What surprised me though, was how quickly I realised that working in real-world cryptography is less about having all the answers and more about learning how to operate in ambiguity.

How do you translate abstract integer hardness into deployable code? How do you avoid structural leakage? How do you ensure entropy is preserved in real implementations?

There is rarely a single "correct" solution. 

But being in tech made me realise that the shift from solving structured problems to navigating open-ended ones has been the steepest learning curve of my early career.

There was no single moment when I suddenly felt confident. It's something that came incrementally through feedback loops. I would propose an implementation approach, receive critique, refine it, and gradually learn how my judgment aligns with broader security principles. Learning to trust my reasoning required both humility and repetition.

As a young woman in a highly technical environment, self-doubt still surfaces from time to time. It is easy to assume others are more certain, more experienced, more fluent. But frontier technology is built on uncertainty. No one has complete clarity about the quantum timeline or which cryptographic assumptions will prove most durable. Everyone is learning in real time.

One of the biggest surprises in my career has been how much I value collaborative problem-solving. Early on, I thought my contribution would be purely technical output. Instead, I have found equal satisfaction in reviewing implementation logic together, debating design trade-offs, and explaining complex concepts in ways that sharpen everyone's thinking.

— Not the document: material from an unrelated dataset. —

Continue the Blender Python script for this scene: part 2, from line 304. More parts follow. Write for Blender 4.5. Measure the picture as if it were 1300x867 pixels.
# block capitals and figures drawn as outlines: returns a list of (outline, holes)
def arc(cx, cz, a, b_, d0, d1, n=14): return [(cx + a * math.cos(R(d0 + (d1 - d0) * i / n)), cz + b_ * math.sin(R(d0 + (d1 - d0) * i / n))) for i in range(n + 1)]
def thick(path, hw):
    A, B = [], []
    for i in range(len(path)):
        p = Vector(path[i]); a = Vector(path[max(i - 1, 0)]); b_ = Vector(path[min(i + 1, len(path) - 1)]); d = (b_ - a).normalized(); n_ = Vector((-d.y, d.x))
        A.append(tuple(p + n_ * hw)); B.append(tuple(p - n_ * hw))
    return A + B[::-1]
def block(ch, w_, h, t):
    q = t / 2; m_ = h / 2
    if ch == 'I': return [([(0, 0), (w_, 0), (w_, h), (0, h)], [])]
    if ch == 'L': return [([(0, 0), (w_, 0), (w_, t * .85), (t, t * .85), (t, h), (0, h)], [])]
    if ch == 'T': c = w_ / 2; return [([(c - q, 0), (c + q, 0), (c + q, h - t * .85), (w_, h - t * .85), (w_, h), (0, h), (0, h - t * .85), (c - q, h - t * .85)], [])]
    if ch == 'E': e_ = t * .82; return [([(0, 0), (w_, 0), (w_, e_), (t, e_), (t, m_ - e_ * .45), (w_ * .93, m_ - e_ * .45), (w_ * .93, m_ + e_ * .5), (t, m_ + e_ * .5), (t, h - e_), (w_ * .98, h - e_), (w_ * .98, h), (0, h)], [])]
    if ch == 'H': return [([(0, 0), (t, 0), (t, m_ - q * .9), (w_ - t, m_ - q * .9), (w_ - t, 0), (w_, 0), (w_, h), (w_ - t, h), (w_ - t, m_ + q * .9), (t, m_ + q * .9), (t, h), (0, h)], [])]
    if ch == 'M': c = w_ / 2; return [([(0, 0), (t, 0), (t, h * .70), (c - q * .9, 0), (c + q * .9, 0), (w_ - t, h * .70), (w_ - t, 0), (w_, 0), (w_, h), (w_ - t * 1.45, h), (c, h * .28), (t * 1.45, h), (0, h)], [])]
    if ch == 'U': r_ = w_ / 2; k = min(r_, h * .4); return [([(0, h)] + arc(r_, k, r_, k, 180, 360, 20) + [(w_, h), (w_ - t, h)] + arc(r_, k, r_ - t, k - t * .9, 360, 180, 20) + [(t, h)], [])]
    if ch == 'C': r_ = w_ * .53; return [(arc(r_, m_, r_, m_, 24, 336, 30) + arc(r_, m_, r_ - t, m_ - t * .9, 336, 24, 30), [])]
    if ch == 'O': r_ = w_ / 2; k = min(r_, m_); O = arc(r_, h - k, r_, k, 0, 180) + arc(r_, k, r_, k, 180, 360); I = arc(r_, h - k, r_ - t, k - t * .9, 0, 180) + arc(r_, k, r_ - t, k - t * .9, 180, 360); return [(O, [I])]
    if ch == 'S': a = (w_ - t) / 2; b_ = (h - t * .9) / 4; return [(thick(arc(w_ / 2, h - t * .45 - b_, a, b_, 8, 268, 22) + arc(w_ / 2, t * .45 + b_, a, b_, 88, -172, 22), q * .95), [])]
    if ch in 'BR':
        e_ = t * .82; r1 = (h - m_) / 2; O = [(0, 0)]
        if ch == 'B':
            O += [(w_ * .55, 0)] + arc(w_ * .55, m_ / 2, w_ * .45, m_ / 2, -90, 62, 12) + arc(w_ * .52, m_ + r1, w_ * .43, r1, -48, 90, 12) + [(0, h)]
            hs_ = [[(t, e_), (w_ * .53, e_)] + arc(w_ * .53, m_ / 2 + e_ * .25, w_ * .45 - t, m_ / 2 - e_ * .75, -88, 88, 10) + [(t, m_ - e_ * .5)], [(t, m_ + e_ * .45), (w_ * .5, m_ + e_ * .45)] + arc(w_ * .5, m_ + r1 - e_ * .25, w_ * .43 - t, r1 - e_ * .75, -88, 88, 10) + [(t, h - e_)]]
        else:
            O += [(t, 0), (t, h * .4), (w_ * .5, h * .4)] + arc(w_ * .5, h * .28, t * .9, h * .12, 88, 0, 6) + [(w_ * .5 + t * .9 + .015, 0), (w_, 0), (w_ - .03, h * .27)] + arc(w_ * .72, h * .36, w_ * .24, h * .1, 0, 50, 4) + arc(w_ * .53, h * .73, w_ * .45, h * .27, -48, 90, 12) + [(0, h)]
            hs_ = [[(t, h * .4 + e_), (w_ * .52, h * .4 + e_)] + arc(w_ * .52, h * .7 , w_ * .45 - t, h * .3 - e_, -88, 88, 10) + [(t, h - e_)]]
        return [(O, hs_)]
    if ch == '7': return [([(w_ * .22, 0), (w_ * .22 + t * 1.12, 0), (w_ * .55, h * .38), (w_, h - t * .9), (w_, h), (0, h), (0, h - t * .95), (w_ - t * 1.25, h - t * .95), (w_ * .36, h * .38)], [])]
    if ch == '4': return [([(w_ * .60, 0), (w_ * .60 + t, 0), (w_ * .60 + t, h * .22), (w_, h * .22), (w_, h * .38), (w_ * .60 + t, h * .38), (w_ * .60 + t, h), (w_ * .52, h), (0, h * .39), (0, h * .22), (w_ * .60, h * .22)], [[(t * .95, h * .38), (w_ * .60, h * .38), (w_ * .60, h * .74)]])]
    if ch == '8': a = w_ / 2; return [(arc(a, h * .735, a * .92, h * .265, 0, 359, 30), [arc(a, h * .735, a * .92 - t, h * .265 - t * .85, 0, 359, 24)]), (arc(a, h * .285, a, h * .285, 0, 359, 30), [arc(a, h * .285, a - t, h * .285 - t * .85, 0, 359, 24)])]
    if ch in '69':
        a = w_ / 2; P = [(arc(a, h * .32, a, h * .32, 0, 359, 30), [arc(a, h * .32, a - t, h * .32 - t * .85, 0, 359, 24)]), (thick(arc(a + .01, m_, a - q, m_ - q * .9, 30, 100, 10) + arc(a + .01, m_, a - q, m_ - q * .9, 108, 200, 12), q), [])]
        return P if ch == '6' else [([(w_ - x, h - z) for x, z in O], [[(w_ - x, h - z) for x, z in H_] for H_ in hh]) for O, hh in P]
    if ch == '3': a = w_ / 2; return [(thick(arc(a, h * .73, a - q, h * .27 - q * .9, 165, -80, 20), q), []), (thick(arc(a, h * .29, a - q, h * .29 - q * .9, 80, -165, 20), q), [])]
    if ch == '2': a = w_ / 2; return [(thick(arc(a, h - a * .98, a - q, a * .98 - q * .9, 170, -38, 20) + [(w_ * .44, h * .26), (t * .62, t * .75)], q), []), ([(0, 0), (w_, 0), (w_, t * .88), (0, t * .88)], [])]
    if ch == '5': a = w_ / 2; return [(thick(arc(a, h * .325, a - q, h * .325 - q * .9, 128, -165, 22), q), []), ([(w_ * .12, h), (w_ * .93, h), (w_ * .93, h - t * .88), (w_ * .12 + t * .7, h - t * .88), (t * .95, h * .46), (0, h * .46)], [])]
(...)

That culture matters. In fields as dense and evolving as quantum security, psychological safety is not a "soft" concept. It determines whether assumptions are challenged, flaws are surfaced early, and designs are strengthened collectively. Safety accelerates growth more effectively than any formal training programme.

When work feels overwhelming, I remind myself that uncertainty is part of building at the frontier. The systems we design today are meant to withstand threats that may only fully materialise years from now. It is serious work, but it is also long-term work. That perspective helps me stay grounded.

If I could speak to my university self, this is what I would say: 

"You do not need to have everything figured out. You need to keep showing up and doing the work. In deep tech, especially in quantum and post-quantum security, no one has all the answers. The field itself is still evolving." 

On International Women's Day, I hope young women considering technology see that there is space here for curiosity and steady growth. You do not need to be the loudest voice in the room. You do not need to solve everything alone.

You need to be willing to engage with hard problems, even when they do not yet have clear solutions.

That is where real confidence begins.